TV & Movies

Rob Lowe, who claims he saw Bigfoot in the Ozarks, has also been ‘talking’ to ghosts

Who needs Ghostbusters when you’ve got Rob Lowe, his two sons – and a ghost phone?

The Lowes have been busy promoting their new A&E reality series, “The Lowe Files,” which debuts at 9 p.m. Wednesday. It’s part of the cable network’s move away from scripted series to reality programming.

Lowe has described the show, in which he and his handsome offspring chase down unsolved mysteries of the spooky kind, as “Anthony Bourdain in a blender with Scooby-Doo.”

Or, as the Las Vegas Review-Journal has tagged it: “Among the goofiest things you’ll see this year.”

Lowe has already claimed to have seen Bigfoot – the “wood ape” – in the Ozarks, which he admitted publicly at the risk of sounding, as he put it, “like a crazy, Hollywood kook.”

So about that kook part ...

While the Lowe men were promoting the show at the Television Critics Association’s summer press tour on Friday, a journalist asked whether they’d been able to communicate with the dead while filming the show, Us Weekly reports.

Funny you should ask.

“Yeah — now. I hadn’t previously to this. It was through the Ovilus,” Lowe said. “There’s a device they use that the theory is it can translate ... that the spirits can talk through this device, for a lack of better term. Don’t ask me how, don’t ask me the science, I don’t know.”
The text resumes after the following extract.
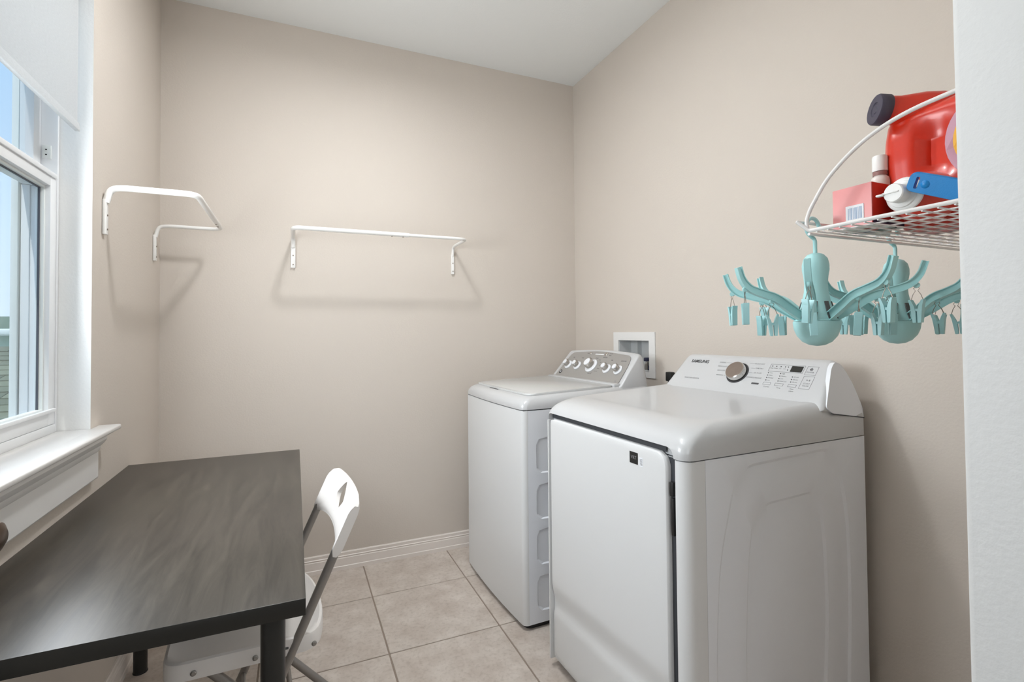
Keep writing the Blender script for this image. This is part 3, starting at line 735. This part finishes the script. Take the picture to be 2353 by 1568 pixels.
# display, frame, buttons
link('display', dbox(.536, .575, .1085, .131, 0, .0014), 'screen', dy, smooth=0)
def outl(s0, s1, t0, t1, w=.0009, gaps=()):
    bm = nb()
    for b in ((s0, s1, t0, t0+w), (s0, s1, t1-w, t1), (s0, s0+w, t0, t1), (s1-w, s1, t0, t1)): box(bm, b[0], b[1], b[2], b[3], 0, .0006)
    bmesh.ops.transform(bm, matrix=Matrix.Translation(org_d) @ B_d, verts=bm.verts); return bm
link('display_frame', outl(.457, .580, .105, .135), 'inkl', dy, smooth=0)
for nm, b in (('power_button', (.588, .624, .101, .134)), ('start_button', (.590, .625, .048, .096))):
    link(nm, outl(*b, w=.0007), 'inkl', dy, smooth=0)
for s0, s1 in ((.462, .490), (.505, .535), (.552, .580)): link('key', outl(s0, s1, .0505, .0605, w=.0007), 'inkl', dy, smooth=0)
link('badge', dbox(.419, .447, .0475, .0535, 0, .0008), 'ink', dy, smooth=0)
bm = nb()
for s, t in [(.466, .1265), (.481, .1265), (.497, .1265), (.513, .1265), (.5235, .1265), (.525, .1145)]+[(.4624+.0013*k, .0986-.0099*k) for k in range(4)]+[(.5076+.0013*k, .0986-.0099*k) for k in range(4)]+[(.5534+.0012*k, .0891-.0098*k) for k in range(3)]:
    lathe(bm, [(.0019, 0), (.0019, .0008), (0, .0008)], 10, axis_m(DP(s, t, 0), n_d))
tag(link('indicator_dots', bm, 'ink', dy, smooth=0), kind='stuff')
it = []
def dt_(s, x, y, sz=.0068, ax='LEFT'): it.append((s, sz, dmat(x, y, .0004), {'ax': ax}))
for s, x, y in (('NORMAL', .271, .129), ('HEAVY DUTY', .285, .111), ('DELICATES', .284, .0925), ('BEDDING', .286, .072)): dt_(s, x, y, .0072, 'RIGHT')
for s, x, y in (('QUICK DRY', .433, .132), ('TIME DRY', .436, .1125), ('AIR FLUFF', .438, .0935), ('WRINKLE RELEASE', .447, .0735)): dt_(s, x, y, .0072, 'RIGHT')
dt_('MOISTURE SENSOR', .109, .047, .0088); 
for k, s in enumerate(('Very', 'More', 'Normal', 'Less')): dt_(s, .4675+.0013*k, .0986-.0099*k, .006)
for k, s in enumerate(('High', 'Medium', 'Low', 'Extra Low')): dt_(s, .5125+.0013*k, .0986-.0099*k, .006)
for k, s in enumerate(('60 min', '40 min', '30 min')): dt_(s, .5585+.0012*k, .0891-.0098*k, .006)
for s, x in (('Damp', .466), ('Wrinkle', .481), ('Lint', .497), ('Lock', .513)): dt_(s, x, .1185, .0045, 'CENTER')
dt_('Dryness', .480, .043, .0066, 'CENTER'); dt_('Temp', .524, .043, .0066, 'CENTER'); dt_('Time', .570, .043, .0066, 'CENTER'); dt_('Adjust', .571, .0355, .0062, 'CENTER')
dt_('POWER', .604, .111, .0072, 'CENTER'); dt_('START', .609, .068, .0072, 'CENTER'); dt_('PAUSE', .609, .0595, .0072, 'CENTER')
tag(link('printed_legend', text_bm(it), 'inkl', dy, smooth=0), kind='stuff')
bm = nb(); lathe(bm, [(.0052, 0), (.0052, .0006), (.0042, .0006), (.0042, 0)], 20, axis_m(DP(.604, .1225, 0), n_d))
for s0, s1, t0, t1 in ((.6035, .6045, .1235, .1290), (.6125, .6132, .078, .0845), (.6145, .6152, .078, .0845)): 
    b_ = dbox(s0, s1, t0, t1, 0, .0006); me_ = bpy.data.meshes.new('x'); b_.to_mesh(me_); b_.free(); bm.from_mesh(me_); bpy.data.meshes.remove(me_)
tv = [bm.verts.new(DP(*p, .0006)) for p in ((.604, .078), (.611, .0812), (.604, .0845))]; bm.faces.new(tv)
for s0, s1, t in ((.273, .300, .129), (.288, .302, .111), (.287, .300, .0925), (.289, .298, .072), (.372, .398, .132), (.388, .404, .1125), (.388, .402, .0935)):
    b_ = dbox(s0, s1, t-.0003, t+.0003, 0, .0005); me_ = bpy.data.meshes.new('x'); b_.to_mesh(me_); b_.free(); bm.from_mesh(me_); bpy.data.meshes.remove(me_)
tag(link('printed_symbols', bm, 'inkl', dy, smooth=0), kind='stuff')

# ------------------------------------------------------------------ desk
tb = tag(empty('desk', (-.283, 1.66, 0)), 'dark wood-grain desk with black tube legs under the window', 'table')
bm = bx(-.3015, .3015, -.655, .648, .7035, .7350, bev=.0015, seg=2)
tp = link('tabletop', bm, 'wood', tb, mats=['wood', 'edge'])
for f in tp.data.polygons:
    if abs(f.normal.z) < .8: f.material_index = 1
for lx, ly in ((.245, -.598), (-.247, -.598), (.245, .592), (-.232, .570)):
    bm = nb(); tube(bm, [(lx, ly, .005), (lx, ly, .7005)], .0215, 24)
    lg = link('leg', bm, 'legb', tb)
    bm = nb(); lathe(bm, [(.046, .7008), (.046, .7034), (0, .7034)], 24, Matrix.Translation((lx, ly, 0)))
    for v in bm.verts: v.co.z = min(max(v.co.z, .7008), .7034)
    link('mounting_plate', bm, 'bolt', lg)
    bm = nb(); lathe(bm, [(.023, 0), (.023, .004), (.022, .0055), (0, .0055)], 20, Matrix.Translation((lx, ly, 0))); link('foot', bm, 'dark', lg)

# ------------------------------------------------------------------ folding chair
ch = tag(empty('folding_chair', (0, 1.60, 0), R(4.5)), 'white plastic folding chair on grey steel tubes, pushed under the desk', 'chair')
HY = .203
def bt(z): return .084+.46*(z-.642)                                   # x of the back tubes at height z
for s in (-1, 1):
    bm = nb(); tube(bm, [(bt(z)-(.0 if z > .6 else 0), s*(HY-.012), z) for z in (.018, .3, .6, .745)], .0115, 14)
    fr_ = link('back_tube', bm, 'tube', ch)
    bm = nb(); tube(bm, [(bt(.0), s*(HY-.012), .0), (bt(.036), s*(HY-.012), .036)], .0145, 14); link('foot_cap', bm, 'cap', fr_)
    bm = nb(); tube(bm, [(-.215, s*(HY-.032), .425), (.144, s*(HY-.032), .022)], .0115, 14)
    rl = link('rear_leg', bm, 'tube', ch)
    bm = nb(); tube(bm, [(.131, s*(HY-.032), .037), (.160, s*(HY-.032), .004)], .0145, 14); link('foot_cap', bm, 'cap', rl)
bm = nb(); tube(bm, [(-.012, -(HY-.034), .196), (-.012, (HY-.034), .196)], .0075, 12); link('crossbar', bm, 'tube', ch)
bm = nb(); tube(bm, [(bt(.17), -(HY-.014), .17), (bt(.17), (HY-.014), .17)], .0075, 12); link('crossbar', bm, 'tube', ch)
# backrest: a moulded plate that wraps the tubes, arched below, with a lozenge hole
bm = nb(); NU, NV = 24, 10
def bkpt(u, v, side):
    y = u*HY                                                        # u -1..1
    zt_ = .776-.004*u*u-.016*max(0, abs(u)-.86)/.14
    zb_ = .660-.027*abs(u)**2.2
    z = zb_+(zt_-zb_)*v
    wrap = max(0, abs(u)-.80)/.20
    x = bt(z)+.016*(1-u*u)*.7
    th_ = .006+.010*wrap
    ed = min(v, 1-v)/.12; th_ *= math.sqrt(min(1, max(.15, ed)))
    if abs(u) > .96: th_ *= .75
    return (x+side*th_, y, z-side*th_*.35)
NA = 72; HC = (0.0, .56)
def ray_rect(an):
    d = (math.cos(an), math.sin(an)*1.0); tx = (1-abs(HC[0]))/abs(d[0]) if abs(d[0]) > 1e-9 else 9e9
    ty = ((1-HC[1]) if d[1] > 0 else HC[1])/abs(d[1]) if abs(d[1]) > 1e-9 else 9e9
    t = min(tx, ty); return (HC[0]+d[0]*t, HC[1]+d[1]*t)
angs = sorted([2*PI*k/NA+.003 for k in range(NA)]+[math.atan2(b-HC[1], a) % (2*PI) for a, b in ((1, 1), (-1, 1), (-1, 0), (1, 0))])
loopO = [ray_rect(a) for a in angs]
def loz_pt(an):
    c, s_ = abs(math.cos(an)), abs(math.sin(an)); r = 1/((c/.25)**1.2+(s_/.36)**1.2)**(1/1.2); return (HC[0]+r*math.cos(an), HC[1]+r*math.sin(an))
loopI = [loz_pt(a) for a in angs]
TT = (0, .06, .14, .3, .5, .7, .86, .95, 1)
rg = []
for sd in (-1, 1):
    for t_ in (TT if sd < 0 else TT[::-1]):
        rg.append([bkpt(a[0]+(b[0]-a[0])*t_, a[1]+(b[1]-a[1])*t_, sd) for a, b in zip(loopO, loopI)])
V = loft(bm, rg, cap=False); n_ = len(angs)
for k in range(n_): bm.faces.new((V[-1][k], V[-1][(k+1) % n_], V[0][(k+1) % n_], V[0][k]))
bk = link('backrest', bm, 'chairw', ch, smooth=50)
# seat: dished pan with a deep rim, rounded at the rear
def seat_out(ins, z, zc_=None):
    P = rounded([(-.300+ins, -.178+ins, 0), (.040-ins, -.200+ins, 0), (.066-ins, -.10, 0), (.070-ins, 0, 0), (.066-ins, .10, 0), (.040-ins, .200-ins, 0), (-.300+ins, .178-ins, 0)], [.045, .05, .08, .08, .08, .05, .045], 5, True)
    return [(p.x, p.y, z) for p in P]
bm = nb(); rg = [seat_out(.008, .405), seat_out(.0, .407), seat_out(0, .440), seat_out(.002, .446), seat_out(.008, .449), seat_out(.016, .446), seat_out(.03, .441), seat_out(.07, .438)]
V = loft(bm, rg, cap=False); bm.faces.new(V[-1]); bm.faces.new(V[0][::-1])
se = link('seat', bm, 'chairw', ch, smooth=40)
for x, y in ((-.235, -.1835), (-.105, -.1915), (.030, -.1995)):
    bm = nb(); lathe(bm, [(.0065, 0), (.0065, .002), (.004, .004), (0, .0042)], 14, axis_m((x, y, .423), (.06, -1, 0))); link('bolt', bm, 'bolt', se)
bm = bx(-.09, -.03, -.1965, -.1895, .424, .430, bev=.001); link('slot', bm, 'cap', se)

# ------------------------------------------------------------------ wire shelf on the front wall
SX, SY0, SY1, SZ = .913, YF+.002, .652, 1.412
sh = tag(empty('wire_shelf', (SX, SY0, SZ)), 'white wire shelf on the wall above the dryer, holding laundry bottles', 'shelf')
def sp(x, y, z): return (x-SX, y-SY0, z-SZ)
X2 = 1.625
def arch(x): return [sp(x, y, z) for y, z in ((.655, 1.414), (.658, 1.430), (.651, 1.450), (.636, 1.473), (.617, 1.500), (.586, 1.527), (.551, 1.550), (.509, 1.567), (.470, 1.575), (.418, 1.579), (.37, 1.581), (SY0+.004, 1.582))]
for x in (SX, X2):
    bm = nb(); tube(bm, rounded(arch(x), .03, 4), .0036, 10); link('arched_brace', bm, 'wire', sh)
    bm = nb(); tube(bm, rounded([sp(x, SY0+.004, SZ), sp(x, SY1, SZ), sp(x-(.010 if x == SX else -.01), .670, SZ+.020)], .004, 3), .0036, 10); link('side_rail', bm, 'wire', sh)
for y, z, nm in ((.670, SZ+.020, 'front_rail'), (.653, SZ-.006, 'front_rail'), (SY0+.006, SZ-.004, 'back_rail')):
    bm = nb(); tube(bm, [sp(SX-.010 if z > SZ else SX, y, z), sp(X2+.01, y, z)], .003, 8); link(nm, bm, 'wire', sh)
bm = nb(); k = 0; x = SX+.045
while x < X2-.01:
    tube(bm, rounded([sp(x, SY0+.004, SZ-.001), sp(x, .650, SZ-.001), sp(x, .669, SZ+.020)], .006, 3), .0015, 6); x += .045
y = SY0+.022
while y < .645:
    tube(bm, [sp(SX, y, SZ-.0042), sp(X2, y, SZ-.0042)], .0015, 6); y += .0218
tag(link('wire_mesh', bm, 'wire', sh), kind='stuff')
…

He said his son John Owen “just thinks it’s randomly programmed to say words at any given time, which it could be, but how does it know to say the word?”

Papa Lowe sounded like a believer in the power of the Ovilus, an electronic “translator” used by ghost hunters.

“It said the dead woman’s name where she was murdered. Judge for yourself … I don’t want to seem like a nut. I don’t want to end my career here,” Lowe joked. “Too late?”

Anyone want to answer that last question?

Lowe, who is also an executive producer of “The Lowe Files,” told the TV critics the show “is like the 8-year-old boy trapped in a 53-year-old man’s body’s dream,” according to Adweek.

“It’s just more fun to believe. I don’t know one way or another, and I don’t really care. It’s fun.”

Side note: Lowe insisted on using Blue Oyster Cult’s “(Don’t Fear) The Reaper” as the show’s theme song.

The Lowe sons told the TV critics about how their dad used to take them hunting for Sasquatch when they were kids and told them ghost stories when they went camping.

The “West Wing” star “likes to entertain these fantastic, ridiculous ideas,” John Owen said, revealing that their dad’s friend, Charlie Sheen, once tried to make them believe the moon was hollow.

Lowe sounded a little like he was trying to tamp down expectations when he described the show as a father-and-sons road trip.

“It’s the journey, and it’s creating memories for us and having an excuse to be together. If we don’t find actual results, it isn’t all that important,” he said. “But we did find actual results.”

In the premiere, the Lowes spend the night in Preston Castle, a former reform school in Ione, Calif., that is said to be haunted. Cameras caught strange voices and moving furniture. Lowe insisted that nothing be staged for the show, no visual effects added.

“I never thought we would get that kind of tangible stuff on film,” said Lowe. “When we got it, we got it good. When we didn’t get it … we didn’t get anything.”

According to Adweek, the guys shot the show over the weekends as Lowe was filming “Code Black” for CBS, John Owen was studying at Stanford University and Matthew was in law school.

Adweek also reported that Lowe said his wife, Cheryl, thought the whole show was ridiculous.

“She could give a hell whether we were killed by Sasquatch,” he said, “but she was really concerned that we might get ticks.”